Here’s some data on the long way that India’s capital markets have to go. Securities Industry and Financial Markets Association (Sifma) has recently brought out lots of data on the global capital markets. The value of equity shares traded in India in 2006 was a mere 0.9% of the world total. That’s an improvement on the 0.5% of the global market India accounted for during the dog days of 2002, but not much of a change from1997, when it had 0.8% of the market. Arch-rival China’s markets have done much better, with their share in value of equity traded improving from 1.9% of the global total in 1997 to 2.4% in 2006.

According to the World Bank, India’s share of world GDP in 2006 was 1.9%. Contrast, the US share of 49% in value of equity traded with its 27% share in world GDP. Does that mean the gap between the shares of the equity market and the share in world GDP is going to come down as the country develops? Not necessarily—Germany’s share in the value of stocks traded was 3.6% of the world total in 2006, compared with its 6% share in global GDP. But then, Germany’s is a more bank-dependent system, while we’re likely to follow a more market-oriented model.

Our mutual funds have done even worse, accounting for 0.2% of global net assets in 2006, although that’s an improvement from the 0.1% of global net assets they had under their belt at the turn of the century. The big story, the time series on global markets, tells us a slow but steady shrinking of the share of the US and the rise of the emerging markets. Global equity markets cap was $54,195 billion in 2006 and emerging markets had a 19% share of that pie. A decade ago, in 1996, that share was 11%. The share of market cap of the US, 41% in 1996, was down to 36% last year.

The US has lost a lot of market share in underwriting equity issues, its share coming down from 77.1% in 1996 to 35.4% in 2006. All those juicy deals from China are a probable reason.

One last point: notice from the chart how the share of emerging markets China and India fell in 2002, after the dotcom bubble burst. The share of the US, in contrast, rose in that year, only to fall back as the next bull run got under way. Will the same pattern be repeated next year, as a result of the bursting of credit bubble?

Icing on cake for HDIL

The high prices paid last week for plots in Mumbai’s suburban Bandra-Kurla complex have rubbed off on Housing Development and Infrastructure Ltd (HDIL), with its stock going up around 13% in the four days since the auctions. That’s because HDIL has won the Mumbai airport slum rehabilitation project and analysts expect that the high prices paid for properties at the Bandra-Kurla complex will also mean higher selling prices for the properties being developed by HDIL in the vicinity of the airport.

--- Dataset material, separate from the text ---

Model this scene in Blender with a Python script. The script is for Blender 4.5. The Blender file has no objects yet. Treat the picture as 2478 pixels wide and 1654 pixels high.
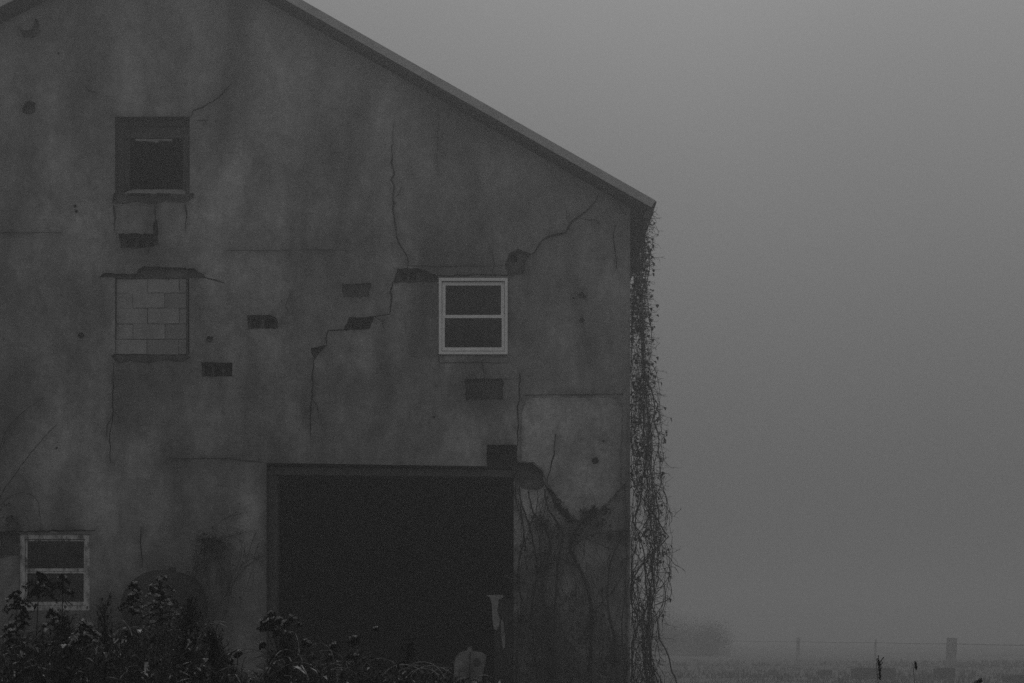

HDIL has built up an enviable reputation in bagging slum rehabilitation schemes (SRS) in Mumbai. These projects are typically long-gestation projects and include dealing with regulators, slum dwellers and a complex web of rules, which act as high entry barriers but also ensure stellar returns. The Mumbai airport project, for instance, involves resettling 85,000 slum dwellers. Sales of FSI/TDRs (floor space index/transfer of development rights) arising from slum rehabilitation schemes accounted for 69% of the company’s revenues in FY07. Nevertheless, more than 90% of the company’s land bank of 124 million sq. ft is outside the SRS, with much of it in the North Mumbai suburbs of Vasai and Virar. With better rail connectivity to these places put in place recently, property values in these regions too should see a spurt.

The icing on the cake, however, is provided by the Dharavi slum rehabilitation scheme, which will redevelop one of the largest slums in the world. The entire slum area of 2.2 million sq. ft has been divided into five sectors for redevelopment. Bidders can get only one sector each, although they can bid for all five. Analysts expect HDIL to be one of the five successful bidders or, at the very least, that the successful bidders will seek the company’s help.

That’s one reason for the stock’s 22% rise in the past month, compared with a 4.2% rise in BSE Realty Index.